** Start of GIVEN MATERIAL **
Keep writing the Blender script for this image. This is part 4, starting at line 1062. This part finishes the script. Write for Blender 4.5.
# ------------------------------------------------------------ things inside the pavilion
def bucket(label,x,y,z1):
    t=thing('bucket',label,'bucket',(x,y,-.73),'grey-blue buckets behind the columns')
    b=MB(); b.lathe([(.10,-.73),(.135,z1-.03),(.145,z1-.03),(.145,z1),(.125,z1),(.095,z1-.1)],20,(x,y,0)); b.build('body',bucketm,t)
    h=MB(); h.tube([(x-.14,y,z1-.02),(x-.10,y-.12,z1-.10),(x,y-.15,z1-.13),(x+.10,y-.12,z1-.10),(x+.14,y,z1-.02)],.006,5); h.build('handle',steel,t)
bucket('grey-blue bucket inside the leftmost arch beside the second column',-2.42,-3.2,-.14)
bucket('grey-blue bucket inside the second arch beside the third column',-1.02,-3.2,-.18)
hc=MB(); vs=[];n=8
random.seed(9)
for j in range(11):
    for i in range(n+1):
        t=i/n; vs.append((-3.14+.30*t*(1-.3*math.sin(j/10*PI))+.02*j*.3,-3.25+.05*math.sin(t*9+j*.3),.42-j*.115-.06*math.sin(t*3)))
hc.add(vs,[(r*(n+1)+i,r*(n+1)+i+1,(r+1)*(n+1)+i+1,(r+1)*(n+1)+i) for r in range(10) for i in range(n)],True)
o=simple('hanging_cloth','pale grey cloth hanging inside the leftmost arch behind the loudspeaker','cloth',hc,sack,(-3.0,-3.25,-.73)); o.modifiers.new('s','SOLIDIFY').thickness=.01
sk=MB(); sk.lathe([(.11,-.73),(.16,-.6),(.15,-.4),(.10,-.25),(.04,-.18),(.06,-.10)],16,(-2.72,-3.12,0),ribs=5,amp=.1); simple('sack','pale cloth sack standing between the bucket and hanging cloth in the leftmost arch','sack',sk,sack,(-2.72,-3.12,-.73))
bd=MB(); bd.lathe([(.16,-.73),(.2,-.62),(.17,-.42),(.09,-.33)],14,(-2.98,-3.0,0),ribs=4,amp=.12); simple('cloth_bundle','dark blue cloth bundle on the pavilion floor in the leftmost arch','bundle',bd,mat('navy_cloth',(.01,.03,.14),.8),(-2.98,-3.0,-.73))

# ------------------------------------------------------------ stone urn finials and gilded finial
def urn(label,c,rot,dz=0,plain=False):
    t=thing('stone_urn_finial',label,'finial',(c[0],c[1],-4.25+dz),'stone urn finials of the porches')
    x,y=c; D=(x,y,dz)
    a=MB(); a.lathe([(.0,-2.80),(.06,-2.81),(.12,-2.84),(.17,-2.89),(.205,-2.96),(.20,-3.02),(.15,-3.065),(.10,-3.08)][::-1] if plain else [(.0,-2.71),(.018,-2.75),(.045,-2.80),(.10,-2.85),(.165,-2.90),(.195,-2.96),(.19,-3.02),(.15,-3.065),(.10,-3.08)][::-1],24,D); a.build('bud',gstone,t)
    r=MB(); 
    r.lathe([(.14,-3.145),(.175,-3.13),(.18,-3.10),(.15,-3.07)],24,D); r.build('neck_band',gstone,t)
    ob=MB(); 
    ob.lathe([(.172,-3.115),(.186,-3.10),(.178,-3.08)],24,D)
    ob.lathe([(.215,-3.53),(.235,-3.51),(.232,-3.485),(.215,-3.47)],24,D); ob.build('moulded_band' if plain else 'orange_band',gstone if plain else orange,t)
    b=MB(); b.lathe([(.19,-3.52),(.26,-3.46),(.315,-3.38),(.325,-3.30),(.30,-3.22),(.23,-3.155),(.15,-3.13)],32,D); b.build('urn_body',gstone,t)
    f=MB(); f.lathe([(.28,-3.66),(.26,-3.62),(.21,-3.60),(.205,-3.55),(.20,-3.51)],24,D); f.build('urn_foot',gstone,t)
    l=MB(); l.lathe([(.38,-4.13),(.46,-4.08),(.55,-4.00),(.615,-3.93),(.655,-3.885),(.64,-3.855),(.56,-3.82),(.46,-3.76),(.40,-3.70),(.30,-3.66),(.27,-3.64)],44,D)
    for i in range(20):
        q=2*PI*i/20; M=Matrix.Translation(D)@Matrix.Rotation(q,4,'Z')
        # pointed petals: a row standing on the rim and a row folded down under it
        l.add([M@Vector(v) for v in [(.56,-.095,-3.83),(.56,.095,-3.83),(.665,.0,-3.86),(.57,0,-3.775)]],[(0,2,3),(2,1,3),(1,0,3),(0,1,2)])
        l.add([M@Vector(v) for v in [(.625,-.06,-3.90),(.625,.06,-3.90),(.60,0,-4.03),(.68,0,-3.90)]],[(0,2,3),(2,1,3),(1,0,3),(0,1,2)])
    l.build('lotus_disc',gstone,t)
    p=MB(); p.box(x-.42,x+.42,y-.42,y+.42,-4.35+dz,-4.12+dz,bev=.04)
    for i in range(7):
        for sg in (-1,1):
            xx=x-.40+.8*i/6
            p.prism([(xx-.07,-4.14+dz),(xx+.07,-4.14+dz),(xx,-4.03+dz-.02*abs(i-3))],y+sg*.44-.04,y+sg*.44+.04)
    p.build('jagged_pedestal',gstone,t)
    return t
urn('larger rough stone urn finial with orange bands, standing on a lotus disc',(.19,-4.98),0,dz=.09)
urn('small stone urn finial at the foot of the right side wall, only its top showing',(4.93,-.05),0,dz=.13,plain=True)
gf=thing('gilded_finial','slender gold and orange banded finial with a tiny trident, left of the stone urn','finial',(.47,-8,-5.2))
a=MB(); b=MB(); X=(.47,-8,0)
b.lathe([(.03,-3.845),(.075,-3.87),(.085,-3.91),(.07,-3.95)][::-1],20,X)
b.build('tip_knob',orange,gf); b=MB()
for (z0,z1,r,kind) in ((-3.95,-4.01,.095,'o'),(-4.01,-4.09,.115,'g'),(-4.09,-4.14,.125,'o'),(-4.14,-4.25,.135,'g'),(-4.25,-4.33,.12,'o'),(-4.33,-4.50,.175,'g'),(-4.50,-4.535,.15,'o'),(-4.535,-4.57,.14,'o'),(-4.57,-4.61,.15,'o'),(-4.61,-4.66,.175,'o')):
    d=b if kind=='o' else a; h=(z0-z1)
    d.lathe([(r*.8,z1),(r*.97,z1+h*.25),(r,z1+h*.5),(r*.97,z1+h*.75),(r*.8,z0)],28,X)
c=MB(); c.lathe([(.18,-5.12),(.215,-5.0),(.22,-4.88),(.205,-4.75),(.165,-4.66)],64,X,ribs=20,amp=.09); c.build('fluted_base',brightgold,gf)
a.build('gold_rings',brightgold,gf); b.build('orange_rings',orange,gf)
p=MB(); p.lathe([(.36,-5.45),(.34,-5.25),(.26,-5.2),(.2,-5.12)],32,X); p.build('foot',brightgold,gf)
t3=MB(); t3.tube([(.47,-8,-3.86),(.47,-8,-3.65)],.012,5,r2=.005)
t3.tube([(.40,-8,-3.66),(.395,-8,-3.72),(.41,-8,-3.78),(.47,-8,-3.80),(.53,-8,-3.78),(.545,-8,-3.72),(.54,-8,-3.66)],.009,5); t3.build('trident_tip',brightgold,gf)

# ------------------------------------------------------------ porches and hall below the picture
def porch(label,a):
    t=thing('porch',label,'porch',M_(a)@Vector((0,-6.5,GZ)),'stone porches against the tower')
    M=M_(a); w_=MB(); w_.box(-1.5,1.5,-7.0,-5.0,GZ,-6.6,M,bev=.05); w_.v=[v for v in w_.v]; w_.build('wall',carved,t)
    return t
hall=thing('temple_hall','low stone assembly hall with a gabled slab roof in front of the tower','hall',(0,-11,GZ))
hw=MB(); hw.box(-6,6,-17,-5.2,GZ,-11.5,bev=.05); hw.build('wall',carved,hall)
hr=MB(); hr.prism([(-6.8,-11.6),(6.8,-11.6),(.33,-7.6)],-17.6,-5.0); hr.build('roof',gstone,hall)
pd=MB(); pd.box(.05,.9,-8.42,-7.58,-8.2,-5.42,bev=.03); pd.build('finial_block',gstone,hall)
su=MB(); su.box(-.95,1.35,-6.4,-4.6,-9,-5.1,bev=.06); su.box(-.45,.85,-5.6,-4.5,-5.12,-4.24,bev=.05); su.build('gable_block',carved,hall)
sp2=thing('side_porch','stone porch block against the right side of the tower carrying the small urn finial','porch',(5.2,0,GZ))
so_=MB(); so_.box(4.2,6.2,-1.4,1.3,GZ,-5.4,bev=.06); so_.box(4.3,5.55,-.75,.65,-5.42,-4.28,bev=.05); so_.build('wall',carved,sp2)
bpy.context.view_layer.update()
** End of GIVEN MATERIAL **
§ AIM OF THE TASK
Print, unaltered, every line from the beginning of the material down to the line with "simple('cloth_bundle','dark blue cloth".

§ SOLUTION TO THIS EXERCISE
Keep writing the Blender script for this image. This is part 4, starting at line 1062. This part finishes the script. Write for Blender 4.5.
# ------------------------------------------------------------ things inside the pavilion
def bucket(label,x,y,z1):
    t=thing('bucket',label,'bucket',(x,y,-.73),'grey-blue buckets behind the columns')
    b=MB(); b.lathe([(.10,-.73),(.135,z1-.03),(.145,z1-.03),(.145,z1),(.125,z1),(.095,z1-.1)],20,(x,y,0)); b.build('body',bucketm,t)
    h=MB(); h.tube([(x-.14,y,z1-.02),(x-.10,y-.12,z1-.10),(x,y-.15,z1-.13),(x+.10,y-.12,z1-.10),(x+.14,y,z1-.02)],.006,5); h.build('handle',steel,t)
bucket('grey-blue bucket inside the leftmost arch beside the second column',-2.42,-3.2,-.14)
bucket('grey-blue bucket inside the second arch beside the third column',-1.02,-3.2,-.18)
hc=MB(); vs=[];n=8
random.seed(9)
for j in range(11):
    for i in range(n+1):
        t=i/n; vs.append((-3.14+.30*t*(1-.3*math.sin(j/10*PI))+.02*j*.3,-3.25+.05*math.sin(t*9+j*.3),.42-j*.115-.06*math.sin(t*3)))
hc.add(vs,[(r*(n+1)+i,r*(n+1)+i+1,(r+1)*(n+1)+i+1,(r+1)*(n+1)+i) for r in range(10) for i in range(n)],True)
o=simple('hanging_cloth','pale grey cloth hanging inside the leftmost arch behind the loudspeaker','cloth',hc,sack,(-3.0,-3.25,-.73)); o.modifiers.new('s','SOLIDIFY').thickness=.01
sk=MB(); sk.lathe([(.11,-.73),(.16,-.6),(.15,-.4),(.10,-.25),(.04,-.18),(.06,-.10)],16,(-2.72,-3.12,0),ribs=5,amp=.1); simple('sack','pale cloth sack standing between the bucket and hanging cloth in the leftmost arch','sack',sk,sack,(-2.72,-3.12,-.73))
bd=MB(); bd.lathe([(.16,-.73),(.2,-.62),(.17,-.42),(.09,-.33)],14,(-2.98,-3.0,0),ribs=4,amp=.12); simple('cloth_bundle','dark blue cloth bundle on the pavilion floor in the leftmost arch','bundle',bd,mat('navy_cloth',(.01,.03,.14),.8),(-2.98,-3.0,-.73))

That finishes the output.